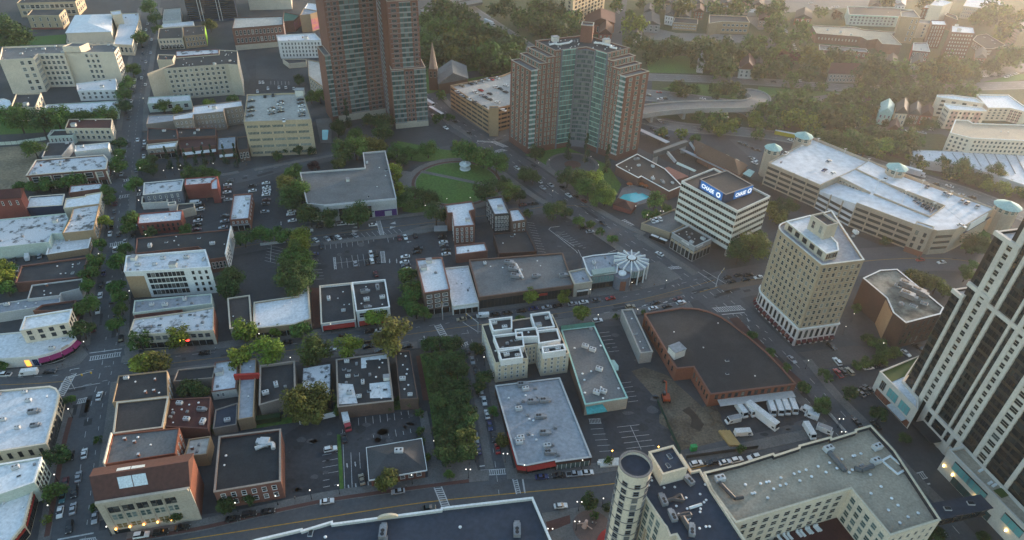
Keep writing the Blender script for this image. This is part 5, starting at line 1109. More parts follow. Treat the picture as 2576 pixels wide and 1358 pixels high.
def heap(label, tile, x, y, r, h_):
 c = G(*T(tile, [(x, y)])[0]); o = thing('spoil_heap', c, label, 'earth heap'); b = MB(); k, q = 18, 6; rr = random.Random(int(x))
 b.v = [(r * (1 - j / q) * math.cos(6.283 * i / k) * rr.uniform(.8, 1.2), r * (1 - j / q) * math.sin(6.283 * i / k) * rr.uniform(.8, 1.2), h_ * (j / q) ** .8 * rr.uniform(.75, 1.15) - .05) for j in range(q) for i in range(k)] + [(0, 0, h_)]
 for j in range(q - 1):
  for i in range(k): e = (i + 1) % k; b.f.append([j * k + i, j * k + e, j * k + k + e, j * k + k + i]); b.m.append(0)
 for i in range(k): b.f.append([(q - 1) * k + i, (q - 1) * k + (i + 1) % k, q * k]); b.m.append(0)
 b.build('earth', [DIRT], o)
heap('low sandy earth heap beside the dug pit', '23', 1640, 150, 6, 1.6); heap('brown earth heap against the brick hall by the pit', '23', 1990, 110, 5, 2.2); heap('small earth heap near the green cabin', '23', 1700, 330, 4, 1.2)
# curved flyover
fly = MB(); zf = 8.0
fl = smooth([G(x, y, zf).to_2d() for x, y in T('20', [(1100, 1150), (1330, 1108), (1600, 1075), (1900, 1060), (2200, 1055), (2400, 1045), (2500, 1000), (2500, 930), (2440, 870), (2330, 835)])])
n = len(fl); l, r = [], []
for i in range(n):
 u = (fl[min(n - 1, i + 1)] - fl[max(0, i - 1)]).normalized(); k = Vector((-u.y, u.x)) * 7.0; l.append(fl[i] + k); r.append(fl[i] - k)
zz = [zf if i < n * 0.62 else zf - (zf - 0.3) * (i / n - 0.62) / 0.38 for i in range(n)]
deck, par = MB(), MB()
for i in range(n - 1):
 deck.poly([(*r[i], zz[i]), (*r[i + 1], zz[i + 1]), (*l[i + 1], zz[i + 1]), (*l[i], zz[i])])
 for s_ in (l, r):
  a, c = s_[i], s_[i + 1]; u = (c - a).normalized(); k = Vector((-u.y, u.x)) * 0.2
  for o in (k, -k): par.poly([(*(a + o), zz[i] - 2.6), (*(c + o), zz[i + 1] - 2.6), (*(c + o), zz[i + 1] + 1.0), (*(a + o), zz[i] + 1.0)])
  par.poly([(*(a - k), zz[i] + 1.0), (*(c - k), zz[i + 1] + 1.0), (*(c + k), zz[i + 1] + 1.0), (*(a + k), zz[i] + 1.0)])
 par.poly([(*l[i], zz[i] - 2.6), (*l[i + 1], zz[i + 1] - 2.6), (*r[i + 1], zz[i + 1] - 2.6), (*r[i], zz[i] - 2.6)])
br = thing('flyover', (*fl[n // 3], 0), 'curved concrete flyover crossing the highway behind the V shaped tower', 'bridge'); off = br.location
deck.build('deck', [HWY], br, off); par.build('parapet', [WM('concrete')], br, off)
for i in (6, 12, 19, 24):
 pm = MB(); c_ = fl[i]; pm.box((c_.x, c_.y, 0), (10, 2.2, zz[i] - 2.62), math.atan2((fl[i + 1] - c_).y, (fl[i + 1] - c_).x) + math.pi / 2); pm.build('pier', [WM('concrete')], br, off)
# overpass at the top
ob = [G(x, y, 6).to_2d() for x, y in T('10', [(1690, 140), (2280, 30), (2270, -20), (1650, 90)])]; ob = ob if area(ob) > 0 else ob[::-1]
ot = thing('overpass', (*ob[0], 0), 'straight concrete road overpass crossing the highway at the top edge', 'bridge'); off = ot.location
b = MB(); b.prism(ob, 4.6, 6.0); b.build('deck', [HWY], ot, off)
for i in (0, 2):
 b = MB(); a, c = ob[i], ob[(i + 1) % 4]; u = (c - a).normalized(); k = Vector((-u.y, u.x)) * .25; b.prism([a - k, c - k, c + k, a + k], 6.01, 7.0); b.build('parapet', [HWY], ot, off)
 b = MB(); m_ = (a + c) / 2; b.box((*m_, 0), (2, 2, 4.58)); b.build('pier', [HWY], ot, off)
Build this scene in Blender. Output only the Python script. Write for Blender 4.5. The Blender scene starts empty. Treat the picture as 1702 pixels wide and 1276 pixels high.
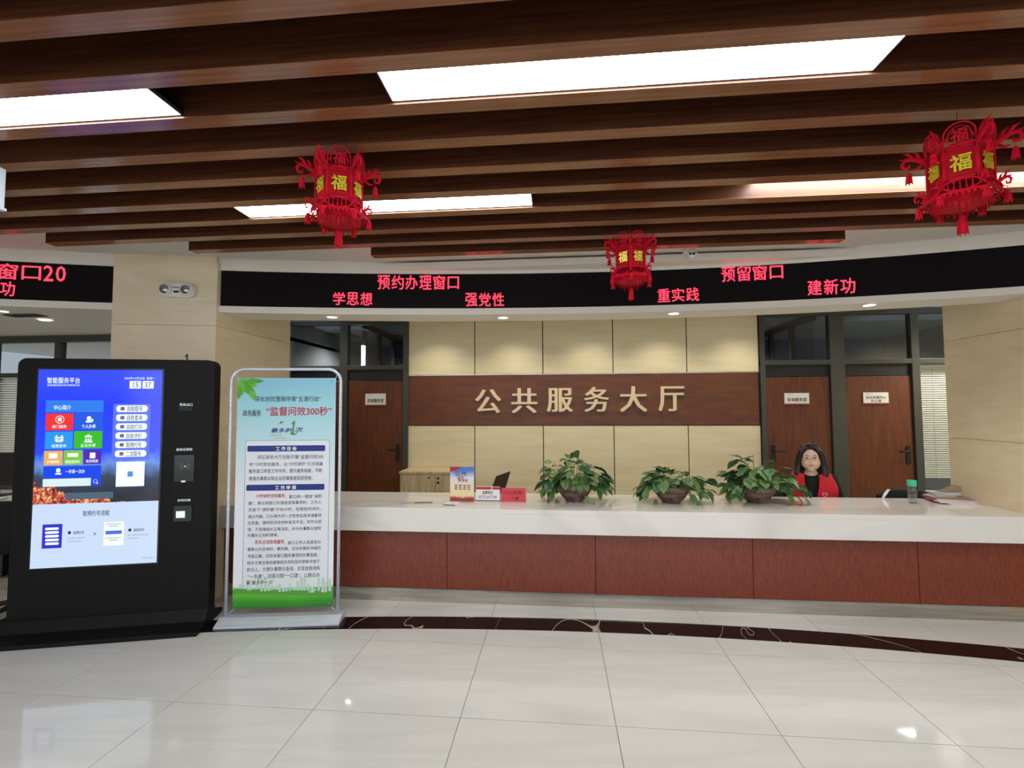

--

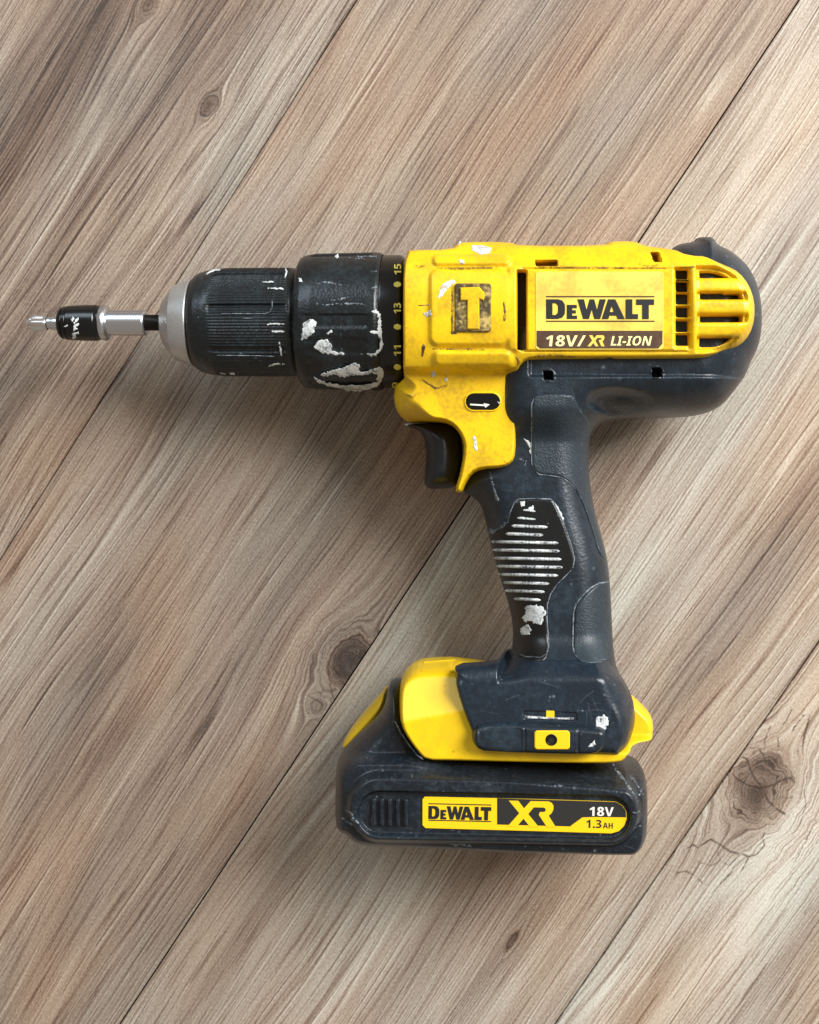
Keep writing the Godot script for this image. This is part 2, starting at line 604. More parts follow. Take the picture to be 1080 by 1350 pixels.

**PROBLEM TO SOLVE**. Report how many lines in these entries contain "Keep". Answer with the number only.

**FULL SOLUTION**. 2